On the Fifteenth of March, B. C. Forty-four, as Caesar entered the Senate the rebels crowded upon him under the pretense of handing him a petition, and at a sign fell upon him. Twenty-three of the conspirators got close enough to send their envious daggers home.
Brutus dipped his sword in the flowing blood, and waving the weapon aloft cried, “Liberty is restored!”
Two days later, Mark Antony, standing by the dead body of his beloved chief, sadly mused:
“Thou art the ruins of the noblest man
That ever lived in the tide of times.”
* * * * *
Caesar died aged fifty-six. Mark Antony, his executor, occupying the office next in importance, was thirty-nine.
In point of physique Mark Antony far surpassed Caesar: they were the same height, but Antony was almost heroic in stature and carriage, muscular and athletic. His face was comely: his nose large and straight; his eyes set wide apart; his manner martial. If he lacked in intellect, in appearance he held averages good.
Antony had occupied the high offices of questor and tribune, the first calling for literary ability, the second for skill as an orator.
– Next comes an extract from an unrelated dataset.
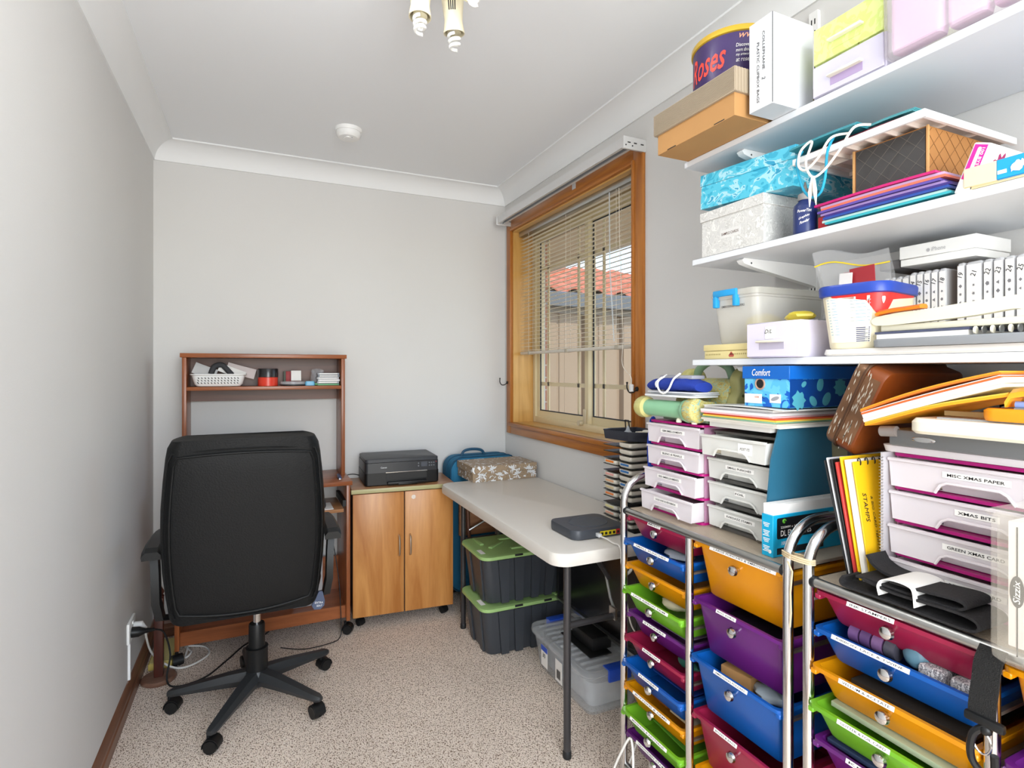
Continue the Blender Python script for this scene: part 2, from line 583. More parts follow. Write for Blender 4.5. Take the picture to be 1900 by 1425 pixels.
build('reveal_board', MB().box(XR - .004, RX + .04, WY0, WY1, WZ1 - .014, WZ1 + .004), REVEALY, win)
build('sill_board', MB().box(XR - .004, RX + .04, WY0, WY1, WZ0 - .008, WZ0 + .006), REVEALY, win)
# aluminium outer frame
oy0, oy1, oz0, oz1 = WY0 + .014, WY1 - .014, WZ0 + .006, WZ1 - .014
for (y0, y1, z0, z1) in ((oy0, oy0 + .03, oz0, oz1), (oy1 - .03, oy1, oz0, oz1), (oy0 + .03, oy1 - .03, oz1 - .03, oz1), (oy0 + .03, oy1 - .03, oz0, oz0 + .035)):
    build('outer_frame', MB().box(RX - .012, RX + .05, y0, y1, z0, z1, .002), CREAM, win)
ym = (oy0 + oy1) / 2 + .0
GLASS = clear('window_glass', '#ffffff', .045, .02)
RUBBER = mat('window_gasket', '#34373f', .6)
def sash(y0, y1, x, meet_left):
    z0, z1 = oz0 + .035, oz1 - .03
    s = build('sash', MB().box(x, x + .022, y0, y0 + .034, z0, z1).box(x, x + .022, y1 - .034, y1, z0, z1).box(x, x + .022, y0 + .034, y1 - .034, z0, z0 + .036).box(x, x + .022, y0 + .034, y1 - .034, z1 - .03, z1), CREAM, win, False)
    gy0, gy1, gz0, gz1 = y0 + .034, y1 - .034, z0 + .036, z1 - .03
    build('pane', MB().box(x + .009, x + .013, gy0, gy1, gz0, gz1), GLASS, s, False)
    g = MB()
    for (a, b_, c, d) in ((gy0, gy0 + .007, gz0, gz1), (gy1 - .007, gy1, gz0, gz1), (gy0, gy1, gz0, gz0 + .006), (gy0, gy1, gz1 - .006, gz1)):
        g.box(x + .004, x + .0095, a, b_, c, d)
    build('gasket', g, RUBBER, s, False)
    for yy in (gy0 + .085, gy1 - .085):
        build('glazing_bar', MB().box(x + .0135, x + .02, yy - .010, yy + .010, gz0, gz1), CREAM, s, False)
    for zz in (gz0 + .16, gz1 - .16):
        build('glazing_bar', MB().box(x + .0135, x + .0205, gy0, gy1, zz - .011, zz + .011), CREAM, s, False)
    return s
sash(ym - .02, oy1 - .03, RX + .0, True)
sash(oy0 + .03, ym + .015, RX + .024, False)
lt = MB().box(RX - .010, RX - .001, ym - .006, ym + .018, oz0 + .02, oz0 + .11, .003)
lt.cyl((RX - .03, ym + .03, oz0 + .038), (RX - .002, ym + .03, oz0 + .038), .014, n=14)
lt.tube([(RX - .014, ym + .03, oz0 + .045), (RX - .018, ym + .012, oz0 + .03)], .006)
build('latch', lt, mat('latch_metal', '#d5c9ac', .35, .3), win)
build('catch', MB().tube([(RX - .004, oy0 + .21, oz0 + .03), (RX - .012, oy0 + .21, oz0 + .085), (RX - .012, oy0 + .235, oz0 + .085), (RX - .004, oy0 + .24, oz0 + .03)], .003), BLACKM, win)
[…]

Caesar, the wise and diplomatic, had chosen Mark Antony as his Secretary of State on account of his peculiar fitness, especially in representing the Government at public functions. Antony had a handsome presence, a gracious tongue, and was a skilled and ready writer. Caesar himself was too great a man to be much in evidence.
In passing it is well to note that all the tales as to the dissipation and profligacy of Mark Antony in his early days come from the “Philippics” of Cicero, who made the mistake of executing Lentulus, the step-father of Mark Antony, and then felt called upon forever after to condemn the entire family. “Philippics” are always a form of self-vindication.
However, it need not be put forward that Mark Antony was by any means a paragon of virtue–a man who has been successively and successfully soldier, lawyer, politician, judge, rhetorician and diplomat is what he is. Rome was the ruler of the world; Caesar was the undisputed greatest man of Rome; and Mark Antony was the right hand of Caesar.
At the decisive battle of Pharsalia, Caesar had chosen Mark Antony to lead the left wing while he himself led the right. More than once Mark Antony had stopped the Roman army in its flight and had turned defeat into victory. In the battle with Aristobulus he was the first to scale the wall.
His personal valor was beyond cavil–he had distinguished himself in every battle in which he had taken part.
It was the first intent of the conspirators that Caesar and Antony should die together, but the fear was that the envious hate of the people toward Caesar would be neutralized by the love the soldiers bore both Caesar and Antony. So they counted on the cupidity and ambition of Antony to keep the soldiers in subjection.
Antony was kept out of the plot, and when the blow was struck he was detained at his office by pretended visitors who wanted a hearing.
When news came to him that Caesar was dead, he fled, thinking that massacre would follow. But the next day he returned and held audience with the rebels.
Antony was too close a follower of Caesar to depart from his methods. Naturally he was hasty and impulsive; but now, everything he did was in imitation of the great man he had loved.
Caesar always pardoned. Antony listened to the argument of Brutus that Caesar had been removed for the good of Rome. Brutus proposed that Antony should fill Caesar’s place as Consul or nominal dictator; and in return Brutus and Cassius were to be made governors of certain provinces–amnesty was to be given to all who were in the plot.